### Supplied material

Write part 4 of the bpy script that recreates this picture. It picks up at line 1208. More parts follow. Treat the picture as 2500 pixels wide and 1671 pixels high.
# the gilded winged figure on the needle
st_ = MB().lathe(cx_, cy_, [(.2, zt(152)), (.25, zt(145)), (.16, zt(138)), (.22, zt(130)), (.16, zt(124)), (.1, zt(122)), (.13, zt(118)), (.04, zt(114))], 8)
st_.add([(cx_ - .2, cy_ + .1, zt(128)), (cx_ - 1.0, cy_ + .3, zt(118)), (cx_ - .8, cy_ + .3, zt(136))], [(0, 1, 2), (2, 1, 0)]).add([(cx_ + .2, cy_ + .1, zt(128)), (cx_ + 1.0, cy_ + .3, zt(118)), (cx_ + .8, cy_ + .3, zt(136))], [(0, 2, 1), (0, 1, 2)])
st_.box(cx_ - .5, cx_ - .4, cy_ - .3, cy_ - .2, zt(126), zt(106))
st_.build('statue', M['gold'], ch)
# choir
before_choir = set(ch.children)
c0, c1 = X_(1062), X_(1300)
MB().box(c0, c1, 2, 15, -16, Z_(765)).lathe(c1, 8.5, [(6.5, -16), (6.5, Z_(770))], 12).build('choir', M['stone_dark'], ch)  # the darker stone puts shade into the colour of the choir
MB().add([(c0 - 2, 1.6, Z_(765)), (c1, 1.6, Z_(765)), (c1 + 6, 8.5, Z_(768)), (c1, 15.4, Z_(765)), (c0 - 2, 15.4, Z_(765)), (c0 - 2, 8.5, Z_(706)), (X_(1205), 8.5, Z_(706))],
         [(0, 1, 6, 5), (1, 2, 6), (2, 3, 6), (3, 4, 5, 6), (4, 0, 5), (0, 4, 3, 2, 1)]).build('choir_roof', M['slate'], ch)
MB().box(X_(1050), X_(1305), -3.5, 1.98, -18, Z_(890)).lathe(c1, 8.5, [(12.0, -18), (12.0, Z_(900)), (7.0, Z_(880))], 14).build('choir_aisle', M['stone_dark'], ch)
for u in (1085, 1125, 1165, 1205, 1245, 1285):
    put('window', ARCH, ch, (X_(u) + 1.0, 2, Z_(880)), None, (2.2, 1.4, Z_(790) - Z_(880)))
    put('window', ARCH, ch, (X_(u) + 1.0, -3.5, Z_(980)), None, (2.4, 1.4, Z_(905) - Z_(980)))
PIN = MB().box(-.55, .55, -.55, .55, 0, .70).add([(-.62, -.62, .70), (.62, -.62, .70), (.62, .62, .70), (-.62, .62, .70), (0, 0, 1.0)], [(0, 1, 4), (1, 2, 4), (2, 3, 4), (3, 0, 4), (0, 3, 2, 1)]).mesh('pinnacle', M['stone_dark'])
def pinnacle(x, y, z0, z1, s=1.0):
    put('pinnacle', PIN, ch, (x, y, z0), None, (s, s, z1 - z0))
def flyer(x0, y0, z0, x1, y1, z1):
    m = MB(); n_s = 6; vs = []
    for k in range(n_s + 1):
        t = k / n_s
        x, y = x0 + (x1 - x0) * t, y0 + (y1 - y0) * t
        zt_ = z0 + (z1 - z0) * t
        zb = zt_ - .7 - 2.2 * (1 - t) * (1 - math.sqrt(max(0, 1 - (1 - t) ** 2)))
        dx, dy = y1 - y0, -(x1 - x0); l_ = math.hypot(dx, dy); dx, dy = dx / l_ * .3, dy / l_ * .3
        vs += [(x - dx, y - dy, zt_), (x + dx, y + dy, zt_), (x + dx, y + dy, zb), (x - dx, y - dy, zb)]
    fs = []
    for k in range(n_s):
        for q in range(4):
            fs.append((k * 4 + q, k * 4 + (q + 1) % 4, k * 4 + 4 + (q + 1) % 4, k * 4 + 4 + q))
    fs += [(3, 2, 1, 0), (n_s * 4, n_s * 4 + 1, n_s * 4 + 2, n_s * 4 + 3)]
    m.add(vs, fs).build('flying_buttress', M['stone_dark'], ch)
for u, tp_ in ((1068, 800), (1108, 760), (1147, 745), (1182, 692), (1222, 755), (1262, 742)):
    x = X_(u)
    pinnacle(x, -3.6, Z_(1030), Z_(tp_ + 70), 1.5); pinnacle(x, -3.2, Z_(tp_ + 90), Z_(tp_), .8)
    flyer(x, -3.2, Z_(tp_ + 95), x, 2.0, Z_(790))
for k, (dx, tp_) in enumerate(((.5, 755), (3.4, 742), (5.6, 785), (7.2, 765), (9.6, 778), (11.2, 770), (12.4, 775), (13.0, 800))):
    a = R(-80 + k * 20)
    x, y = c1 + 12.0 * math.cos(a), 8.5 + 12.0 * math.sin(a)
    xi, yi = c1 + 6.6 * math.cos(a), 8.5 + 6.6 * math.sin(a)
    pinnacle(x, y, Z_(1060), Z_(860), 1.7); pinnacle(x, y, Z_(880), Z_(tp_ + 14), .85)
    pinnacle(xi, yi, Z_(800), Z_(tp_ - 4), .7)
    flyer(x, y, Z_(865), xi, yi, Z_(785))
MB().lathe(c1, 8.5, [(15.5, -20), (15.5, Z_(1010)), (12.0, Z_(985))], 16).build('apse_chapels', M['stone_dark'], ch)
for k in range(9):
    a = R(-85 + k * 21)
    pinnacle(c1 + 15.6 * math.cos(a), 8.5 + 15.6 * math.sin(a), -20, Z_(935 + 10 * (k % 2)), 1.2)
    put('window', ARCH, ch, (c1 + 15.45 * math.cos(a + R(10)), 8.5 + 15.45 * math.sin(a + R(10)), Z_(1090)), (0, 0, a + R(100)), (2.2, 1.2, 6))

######

_Your task_:
Each line above must be printed exactly as it appears.

_Task answer_:
Write part 4 of the bpy script that recreates this picture. It picks up at line 1208. More parts follow. Treat the picture as 2500 pixels wide and 1671 pixels high.
# the gilded winged figure on the needle
st_ = MB().lathe(cx_, cy_, [(.2, zt(152)), (.25, zt(145)), (.16, zt(138)), (.22, zt(130)), (.16, zt(124)), (.1, zt(122)), (.13, zt(118)), (.04, zt(114))], 8)
st_.add([(cx_ - .2, cy_ + .1, zt(128)), (cx_ - 1.0, cy_ + .3, zt(118)), (cx_ - .8, cy_ + .3, zt(136))], [(0, 1, 2), (2, 1, 0)]).add([(cx_ + .2, cy_ + .1, zt(128)), (cx_ + 1.0, cy_ + .3, zt(118)), (cx_ + .8, cy_ + .3, zt(136))], [(0, 2, 1), (0, 1, 2)])
st_.box(cx_ - .5, cx_ - .4, cy_ - .3, cy_ - .2, zt(126), zt(106))
st_.build('statue', M['gold'], ch)
# choir
before_choir = set(ch.children)
c0, c1 = X_(1062), X_(1300)
MB().box(c0, c1, 2, 15, -16, Z_(765)).lathe(c1, 8.5, [(6.5, -16), (6.5, Z_(770))], 12).build('choir', M['stone_dark'], ch)  # the darker stone puts shade into the colour of the choir
MB().add([(c0 - 2, 1.6, Z_(765)), (c1, 1.6, Z_(765)), (c1 + 6, 8.5, Z_(768)), (c1, 15.4, Z_(765)), (c0 - 2, 15.4, Z_(765)), (c0 - 2, 8.5, Z_(706)), (X_(1205), 8.5, Z_(706))],
         [(0, 1, 6, 5), (1, 2, 6), (2, 3, 6), (3, 4, 5, 6), (4, 0, 5), (0, 4, 3, 2, 1)]).build('choir_roof', M['slate'], ch)
MB().box(X_(1050), X_(1305), -3.5, 1.98, -18, Z_(890)).lathe(c1, 8.5, [(12.0, -18), (12.0, Z_(900)), (7.0, Z_(880))], 14).build('choir_aisle', M['stone_dark'], ch)
for u in (1085, 1125, 1165, 1205, 1245, 1285):
    put('window', ARCH, ch, (X_(u) + 1.0, 2, Z_(880)), None, (2.2, 1.4, Z_(790) - Z_(880)))
    put('window', ARCH, ch, (X_(u) + 1.0, -3.5, Z_(980)), None, (2.4, 1.4, Z_(905) - Z_(980)))
PIN = MB().box(-.55, .55, -.55, .55, 0, .70).add([(-.62, -.62, .70), (.62, -.62, .70), (.62, .62, .70), (-.62, .62, .70), (0, 0, 1.0)], [(0, 1, 4), (1, 2, 4), (2, 3, 4), (3, 0, 4), (0, 3, 2, 1)]).mesh('pinnacle', M['stone_dark'])
def pinnacle(x, y, z0, z1, s=1.0):
    put('pinnacle', PIN, ch, (x, y, z0), None, (s, s, z1 - z0))
def flyer(x0, y0, z0, x1, y1, z1):
    m = MB(); n_s = 6; vs = []
    for k in range(n_s + 1):
        t = k / n_s
        x, y = x0 + (x1 - x0) * t, y0 + (y1 - y0) * t
        zt_ = z0 + (z1 - z0) * t
        zb = zt_ - .7 - 2.2 * (1 - t) * (1 - math.sqrt(max(0, 1 - (1 - t) ** 2)))
        dx, dy = y1 - y0, -(x1 - x0); l_ = math.hypot(dx, dy); dx, dy = dx / l_ * .3, dy / l_ * .3
        vs += [(x - dx, y - dy, zt_), (x + dx, y + dy, zt_), (x + dx, y + dy, zb), (x - dx, y - dy, zb)]
    fs = []
    for k in range(n_s):
        for q in range(4):
            fs.append((k * 4 + q, k * 4 + (q + 1) % 4, k * 4 + 4 + (q + 1) % 4, k * 4 + 4 + q))
    fs += [(3, 2, 1, 0), (n_s * 4, n_s * 4 + 1, n_s * 4 + 2, n_s * 4 + 3)]
    m.add(vs, fs).build('flying_buttress', M['stone_dark'], ch)
for u, tp_ in ((1068, 800), (1108, 760), (1147, 745), (1182, 692), (1222, 755), (1262, 742)):
    x = X_(u)
    pinnacle(x, -3.6, Z_(1030), Z_(tp_ + 70), 1.5); pinnacle(x, -3.2, Z_(tp_ + 90), Z_(tp_), .8)
    flyer(x, -3.2, Z_(tp_ + 95), x, 2.0, Z_(790))
for k, (dx, tp_) in enumerate(((.5, 755), (3.4, 742), (5.6, 785), (7.2, 765), (9.6, 778), (11.2, 770), (12.4, 775), (13.0, 800))):
    a = R(-80 + k * 20)
    x, y = c1 + 12.0 * math.cos(a), 8.5 + 12.0 * math.sin(a)
    xi, yi = c1 + 6.6 * math.cos(a), 8.5 + 6.6 * math.sin(a)
    pinnacle(x, y, Z_(1060), Z_(860), 1.7); pinnacle(x, y, Z_(880), Z_(tp_ + 14), .85)
    pinnacle(xi, yi, Z_(800), Z_(tp_ - 4), .7)
    flyer(x, y, Z_(865), xi, yi, Z_(785))
MB().lathe(c1, 8.5, [(15.5, -20), (15.5, Z_(1010)), (12.0, Z_(985))], 16).build('apse_chapels', M['stone_dark'], ch)
for k in range(9):
    a = R(-85 + k * 21)
    pinnacle(c1 + 15.6 * math.cos(a), 8.5 + 15.6 * math.sin(a), -20, Z_(935 + 10 * (k % 2)), 1.2)
    put('window', ARCH, ch, (c1 + 15.45 * math.cos(a + R(10)), 8.5 + 15.45 * math.sin(a + R(10)), Z_(1090)), (0, 0, a + R(100)), (2.2, 1.2, 6))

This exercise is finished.